Key elements of strong rejection experience

A working rejection experience covers four moments:

  • Timing — Rejections are sent within 48-72 hours of the decision being made. Long silences after interviews damage experience even when the eventual rejection is well-crafted. The single most-cited rejection-experience complaint is the gap between interview and decision communication.
  • Specificity — Where appropriate, rejections include specific reasoning grounded in interview evidence — what the panel observed, what the candidate did well, what was less aligned. Generic “you weren’t a fit” rejections produce worse experience than no feedback at all because they suggest the company isn’t being honest.
  • Tone — Rejections respect the candidate’s investment. They acknowledge the time and effort the candidate put in, deliver the news clearly, and avoid empty positivity (“we’ll keep you in mind”) that promises nothing concrete.
  • Future-relationship framing — Strong rejections invite the candidate into a continuing relationship — talent community membership, future role notifications, encouragement to reapply for specific role types.
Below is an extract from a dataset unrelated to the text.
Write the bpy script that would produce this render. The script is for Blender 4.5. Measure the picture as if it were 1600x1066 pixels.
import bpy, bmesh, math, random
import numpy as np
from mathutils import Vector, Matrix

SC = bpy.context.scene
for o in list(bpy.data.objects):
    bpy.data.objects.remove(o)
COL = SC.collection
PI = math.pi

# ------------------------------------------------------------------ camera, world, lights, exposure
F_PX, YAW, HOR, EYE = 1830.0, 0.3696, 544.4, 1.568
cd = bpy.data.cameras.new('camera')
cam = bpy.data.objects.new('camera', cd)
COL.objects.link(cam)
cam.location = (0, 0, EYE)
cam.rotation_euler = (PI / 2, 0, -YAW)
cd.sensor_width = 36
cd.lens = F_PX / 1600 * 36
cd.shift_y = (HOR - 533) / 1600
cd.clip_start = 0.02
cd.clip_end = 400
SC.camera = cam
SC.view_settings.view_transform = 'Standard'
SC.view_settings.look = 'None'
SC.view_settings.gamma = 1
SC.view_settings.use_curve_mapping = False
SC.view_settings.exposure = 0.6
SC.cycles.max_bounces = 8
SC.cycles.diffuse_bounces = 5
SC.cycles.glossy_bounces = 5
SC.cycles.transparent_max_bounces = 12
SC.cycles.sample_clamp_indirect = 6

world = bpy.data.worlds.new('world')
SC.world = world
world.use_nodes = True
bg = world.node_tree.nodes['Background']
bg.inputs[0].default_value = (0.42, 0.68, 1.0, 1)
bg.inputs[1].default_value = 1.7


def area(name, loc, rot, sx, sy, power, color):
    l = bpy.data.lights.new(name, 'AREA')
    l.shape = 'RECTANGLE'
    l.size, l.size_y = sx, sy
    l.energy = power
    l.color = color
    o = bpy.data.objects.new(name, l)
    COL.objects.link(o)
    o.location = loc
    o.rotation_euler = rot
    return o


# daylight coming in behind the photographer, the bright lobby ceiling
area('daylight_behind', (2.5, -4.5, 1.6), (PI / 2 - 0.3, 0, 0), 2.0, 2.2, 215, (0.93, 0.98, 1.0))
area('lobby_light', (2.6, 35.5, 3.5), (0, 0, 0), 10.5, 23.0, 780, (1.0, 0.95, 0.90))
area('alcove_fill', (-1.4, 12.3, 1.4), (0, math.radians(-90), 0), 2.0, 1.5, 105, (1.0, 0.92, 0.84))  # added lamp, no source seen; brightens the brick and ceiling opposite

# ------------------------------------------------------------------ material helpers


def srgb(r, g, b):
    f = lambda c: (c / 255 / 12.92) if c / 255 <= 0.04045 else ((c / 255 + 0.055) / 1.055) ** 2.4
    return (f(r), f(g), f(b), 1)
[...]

The framing converts a one-time loss into a longer-term opportunity.

The level of investment per rejection scales with stage. Application-stage rejections can be templated and timely. Late-stage rejections — after onsite interviews — deserve real human contact, often by phone for senior or specialist roles.

Why rejection experience matters

Rejection experience is the candidate touchpoint with the largest reach and the smallest investment in most companies. Improving it is one of the cheapest experience changes available because the work is mostly about discipline (sending the rejection, doing it on time) and craft (writing it well).

The brand returns are large: rejected candidates write the majority of public reviews, share their experience widely, and form lasting impressions that influence whether they apply again. CHROs increasingly track rejection-stage candidate NPS as a leading indicator of employer brand health, often well before broader brand metrics shift.

Common mistakes and misconceptions about rejection experience

  • Treating rejection as transactional — The rejection is one of the most-remembered moments in the entire candidate journey. Templating it without care signals to candidates that they didn’t matter, which is exactly the impression most likely to drive negative reviews.
  • Avoiding specific feedback for legal reasons — Vague “you weren’t a fit” feedback creates more legal risk than specific, evidence-based feedback grounded in interview scorecards. The specific version is both legally safer and experientially better.
  • Sending late rejections to “let candidates down softly.” Delay doesn’t soften — it amplifies. Candidates assume silence means the company hasn’t decided or doesn’t care. Fast, clear rejection respects them more than delayed, vague rejection.
  • Skipping post-rejection follow-up — The strongest rejection experiences include some form of continuing relationship — talent community invitation, future-role notifications, encouragement to apply again. Without follow-up, the rejection is the end of the relationship.
  • Letting hiring managers off the rejection responsibility — For senior or specialist roles, hiring manager involvement in the rejection conversation is appropriate. Letting recruiters absorb every difficult rejection conversation creates burnout and weaker candidate experience.

Frequently asked questions

What is rejection experience?

Rejection experience is the quality of how a company communicates "no" to candidates — the timing, tone, specificity, and follow-up of declined-candidate communication. It's the most under-invested touchpoint in candidate experience and one of the largest hidden drivers of employer brand. Yet most TA functions invest disproportionately in the offer stage and treat rejection as a templated afterthought.

What makes a good rejection email?

Three things: timeliness (within 48-72 hours of the decision), specificity (grounded reasoning where appropriate, not generic "not a fit"), and respectful tone that acknowledges the candidate's investment. Strong rejections also include some form of continuing-relationship framing — talent community invitation, future-role offer, encouragement to reapply for specific role types.

Should rejection emails include feedback?

For application-stage rejections, no — there's nothing to feed back. For interview-stage rejections, yes where possible. Specific behavioural feedback grounded in interview scorecards both improves the candidate's experience and is legally safer than vague "not a fit" feedback that suggests something other than the stated reason.

Why does rejection experience matter so much?

Because rejected candidates are the majority of the people who experience the hiring process — typically 80-95% of applicants. They write most public reviews, share their experience widely, and form lasting impressions that influence whether they apply again. Improving rejection experience produces some of the largest brand-effectiveness gains available in TA.

How is rejection experience different from candidate experience?

Candidate experience covers the entire process for everyone. Rejection experience covers the specific moment of being declined and what follows. Rejection experience is a sub-component, but a particularly important one — the rejection moment is more memorable than most other touchpoints in the candidate journey, especially for candidates who reach interview stages.